I would be remiss if I failed to mention that yes, our cat did take quite a fancy to having his own private savannah. If he wasn't hunting for that vole that always seemed to elude him, he was basking in the sun in a bed of tall grass as if he were truly one of the "big cats" back in Africa.

In late summer, when a dead tree trunk, covered with native Virginia Creeper vine (Parthenocissus quinquefolia) that provided berries for the birds in winter, finally fell, I didn't object to my wife's decision to allow it to lay where it had fallen. "The truck will give the birds that are not ground feeders a place to sit while they eat or rest. Besides it's full of bugs that will attract woodpeckers." Again she was right. When fall arrived, the truck was lined with birds as they feasted on the yard's bounty.

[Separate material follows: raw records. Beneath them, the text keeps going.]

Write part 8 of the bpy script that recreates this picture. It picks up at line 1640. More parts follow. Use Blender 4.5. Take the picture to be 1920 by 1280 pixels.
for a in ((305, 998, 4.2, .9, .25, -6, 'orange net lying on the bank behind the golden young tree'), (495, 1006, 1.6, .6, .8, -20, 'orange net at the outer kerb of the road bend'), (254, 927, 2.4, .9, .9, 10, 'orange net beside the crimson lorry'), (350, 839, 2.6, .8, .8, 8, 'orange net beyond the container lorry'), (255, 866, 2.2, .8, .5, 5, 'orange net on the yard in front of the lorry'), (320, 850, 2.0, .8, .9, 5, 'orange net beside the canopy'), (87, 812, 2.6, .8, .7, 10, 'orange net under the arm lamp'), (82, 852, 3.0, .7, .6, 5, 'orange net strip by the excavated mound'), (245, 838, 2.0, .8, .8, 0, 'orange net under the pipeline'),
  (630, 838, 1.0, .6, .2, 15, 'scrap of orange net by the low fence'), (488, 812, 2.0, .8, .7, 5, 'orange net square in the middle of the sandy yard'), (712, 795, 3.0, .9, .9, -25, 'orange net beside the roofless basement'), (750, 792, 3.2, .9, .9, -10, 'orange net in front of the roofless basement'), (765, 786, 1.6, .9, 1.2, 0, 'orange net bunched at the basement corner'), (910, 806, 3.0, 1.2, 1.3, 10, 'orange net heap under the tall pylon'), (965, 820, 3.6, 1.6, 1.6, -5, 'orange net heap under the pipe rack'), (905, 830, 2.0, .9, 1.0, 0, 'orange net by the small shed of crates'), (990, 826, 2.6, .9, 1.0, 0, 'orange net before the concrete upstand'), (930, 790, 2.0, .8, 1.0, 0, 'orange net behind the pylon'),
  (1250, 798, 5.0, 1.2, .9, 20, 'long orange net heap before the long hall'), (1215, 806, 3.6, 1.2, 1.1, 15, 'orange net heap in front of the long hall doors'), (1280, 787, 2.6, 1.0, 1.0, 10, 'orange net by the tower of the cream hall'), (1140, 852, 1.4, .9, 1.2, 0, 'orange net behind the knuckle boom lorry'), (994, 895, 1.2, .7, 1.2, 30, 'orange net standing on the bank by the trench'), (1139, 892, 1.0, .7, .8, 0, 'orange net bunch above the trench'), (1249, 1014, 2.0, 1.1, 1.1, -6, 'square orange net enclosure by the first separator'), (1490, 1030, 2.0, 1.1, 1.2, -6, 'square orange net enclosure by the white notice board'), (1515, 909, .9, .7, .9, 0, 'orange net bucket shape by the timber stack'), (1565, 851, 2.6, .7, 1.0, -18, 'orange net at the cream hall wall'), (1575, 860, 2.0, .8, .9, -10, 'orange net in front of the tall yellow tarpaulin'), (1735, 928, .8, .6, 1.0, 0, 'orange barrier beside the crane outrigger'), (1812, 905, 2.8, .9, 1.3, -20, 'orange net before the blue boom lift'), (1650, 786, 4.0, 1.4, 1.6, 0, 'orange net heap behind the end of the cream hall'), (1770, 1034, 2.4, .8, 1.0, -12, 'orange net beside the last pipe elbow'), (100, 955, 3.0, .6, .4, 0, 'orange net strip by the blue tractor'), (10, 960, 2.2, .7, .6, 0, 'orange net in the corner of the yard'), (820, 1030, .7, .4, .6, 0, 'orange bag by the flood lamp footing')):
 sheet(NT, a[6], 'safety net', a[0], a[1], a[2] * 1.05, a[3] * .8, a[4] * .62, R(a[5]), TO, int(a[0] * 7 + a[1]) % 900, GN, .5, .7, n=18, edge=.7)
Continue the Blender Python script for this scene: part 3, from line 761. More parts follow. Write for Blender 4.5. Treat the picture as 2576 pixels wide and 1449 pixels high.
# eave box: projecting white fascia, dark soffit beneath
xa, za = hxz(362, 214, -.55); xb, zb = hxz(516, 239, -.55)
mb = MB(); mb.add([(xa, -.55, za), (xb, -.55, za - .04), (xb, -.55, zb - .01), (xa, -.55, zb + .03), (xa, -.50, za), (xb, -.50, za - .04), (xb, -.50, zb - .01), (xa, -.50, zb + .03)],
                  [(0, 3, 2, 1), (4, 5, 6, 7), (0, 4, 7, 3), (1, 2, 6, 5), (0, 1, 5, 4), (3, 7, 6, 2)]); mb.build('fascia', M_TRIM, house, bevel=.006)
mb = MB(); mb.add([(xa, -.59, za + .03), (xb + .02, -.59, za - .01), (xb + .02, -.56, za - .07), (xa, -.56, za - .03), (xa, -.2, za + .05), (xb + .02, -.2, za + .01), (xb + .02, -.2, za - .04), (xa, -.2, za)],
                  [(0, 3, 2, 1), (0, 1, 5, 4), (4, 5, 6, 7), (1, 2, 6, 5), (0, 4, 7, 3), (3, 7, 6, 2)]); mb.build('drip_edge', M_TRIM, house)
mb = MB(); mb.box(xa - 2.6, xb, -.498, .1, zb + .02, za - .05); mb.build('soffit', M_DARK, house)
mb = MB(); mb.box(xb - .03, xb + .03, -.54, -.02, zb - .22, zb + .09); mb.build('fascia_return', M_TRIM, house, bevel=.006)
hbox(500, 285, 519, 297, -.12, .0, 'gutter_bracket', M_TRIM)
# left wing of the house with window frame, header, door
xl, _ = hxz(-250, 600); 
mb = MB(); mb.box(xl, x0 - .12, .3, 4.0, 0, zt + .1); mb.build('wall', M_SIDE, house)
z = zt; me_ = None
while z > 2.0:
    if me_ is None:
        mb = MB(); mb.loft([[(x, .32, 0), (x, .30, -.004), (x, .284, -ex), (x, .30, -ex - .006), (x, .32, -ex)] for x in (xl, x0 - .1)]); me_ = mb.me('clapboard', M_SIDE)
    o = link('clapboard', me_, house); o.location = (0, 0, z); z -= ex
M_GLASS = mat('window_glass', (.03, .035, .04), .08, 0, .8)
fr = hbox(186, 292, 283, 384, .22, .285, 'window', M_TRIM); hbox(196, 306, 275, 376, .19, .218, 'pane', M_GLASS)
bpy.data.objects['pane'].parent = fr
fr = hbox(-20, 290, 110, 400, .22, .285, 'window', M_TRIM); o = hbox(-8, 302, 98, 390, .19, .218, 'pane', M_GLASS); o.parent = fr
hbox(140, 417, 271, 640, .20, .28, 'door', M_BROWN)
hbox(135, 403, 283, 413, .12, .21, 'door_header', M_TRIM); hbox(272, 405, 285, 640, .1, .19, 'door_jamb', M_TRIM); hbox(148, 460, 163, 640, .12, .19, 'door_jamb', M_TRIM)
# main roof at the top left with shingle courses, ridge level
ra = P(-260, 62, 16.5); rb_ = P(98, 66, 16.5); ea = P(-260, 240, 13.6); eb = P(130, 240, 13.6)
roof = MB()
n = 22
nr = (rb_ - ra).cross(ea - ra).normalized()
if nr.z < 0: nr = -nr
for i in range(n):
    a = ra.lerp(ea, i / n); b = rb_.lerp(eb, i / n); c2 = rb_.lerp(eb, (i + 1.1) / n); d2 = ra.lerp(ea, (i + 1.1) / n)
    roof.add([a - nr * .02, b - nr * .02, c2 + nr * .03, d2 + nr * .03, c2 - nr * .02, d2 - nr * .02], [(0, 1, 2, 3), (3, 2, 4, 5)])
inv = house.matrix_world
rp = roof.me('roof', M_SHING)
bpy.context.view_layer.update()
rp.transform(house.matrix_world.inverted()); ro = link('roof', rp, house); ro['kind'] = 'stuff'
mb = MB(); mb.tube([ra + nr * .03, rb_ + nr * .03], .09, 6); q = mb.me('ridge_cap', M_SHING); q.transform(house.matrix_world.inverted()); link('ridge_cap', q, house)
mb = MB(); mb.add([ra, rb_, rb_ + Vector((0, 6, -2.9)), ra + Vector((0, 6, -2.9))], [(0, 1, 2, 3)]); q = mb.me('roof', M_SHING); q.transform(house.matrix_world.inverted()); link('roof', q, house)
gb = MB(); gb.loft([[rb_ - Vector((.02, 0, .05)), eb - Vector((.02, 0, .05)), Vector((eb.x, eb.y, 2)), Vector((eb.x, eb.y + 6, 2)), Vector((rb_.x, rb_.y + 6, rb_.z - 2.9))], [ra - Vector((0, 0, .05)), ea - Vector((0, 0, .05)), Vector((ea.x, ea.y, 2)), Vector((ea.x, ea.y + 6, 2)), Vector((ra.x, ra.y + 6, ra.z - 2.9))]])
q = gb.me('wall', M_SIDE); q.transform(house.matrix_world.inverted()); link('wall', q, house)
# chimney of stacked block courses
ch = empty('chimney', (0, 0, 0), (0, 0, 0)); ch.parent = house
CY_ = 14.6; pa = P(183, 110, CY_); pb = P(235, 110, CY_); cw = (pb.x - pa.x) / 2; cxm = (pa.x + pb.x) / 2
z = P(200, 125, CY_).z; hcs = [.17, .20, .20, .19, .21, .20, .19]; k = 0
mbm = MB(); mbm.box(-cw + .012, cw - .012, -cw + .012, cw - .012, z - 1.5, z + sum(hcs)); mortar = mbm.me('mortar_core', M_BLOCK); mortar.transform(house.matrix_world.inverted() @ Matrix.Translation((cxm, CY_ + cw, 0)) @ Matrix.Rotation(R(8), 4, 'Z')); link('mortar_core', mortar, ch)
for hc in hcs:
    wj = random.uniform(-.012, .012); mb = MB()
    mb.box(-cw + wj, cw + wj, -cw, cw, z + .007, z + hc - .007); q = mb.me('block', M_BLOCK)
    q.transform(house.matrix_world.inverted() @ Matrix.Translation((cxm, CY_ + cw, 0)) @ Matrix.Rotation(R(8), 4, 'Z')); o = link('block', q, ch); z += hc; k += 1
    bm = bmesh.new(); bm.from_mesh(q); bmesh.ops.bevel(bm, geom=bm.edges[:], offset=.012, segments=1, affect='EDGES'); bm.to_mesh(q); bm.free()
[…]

When the last snow of February was in all its glory, outside my window the outlines of the little green paradise my wife had created when she ended her lawn cutting career could still be seen, anchored by the tree trunk now serving its final purpose in life. That day its purpose was to provide a stand for a beautiful red tail hawk who, attracted by the wildlife visiting the yard, has come to hunt its evening meal.

I think it is safe to say that my wife's decision not to cut the lawn was a good one. Nature has reclaimed our yard, and our yard is a better, healthier, and more beautiful place because of it.

This summer when I drive by well-manicured lawns, I'll not look on them with envy, but with sadness, for I now know what potential yards have if we allow Mother Nature, the best and most qualified gardener of us all, to do her stuff.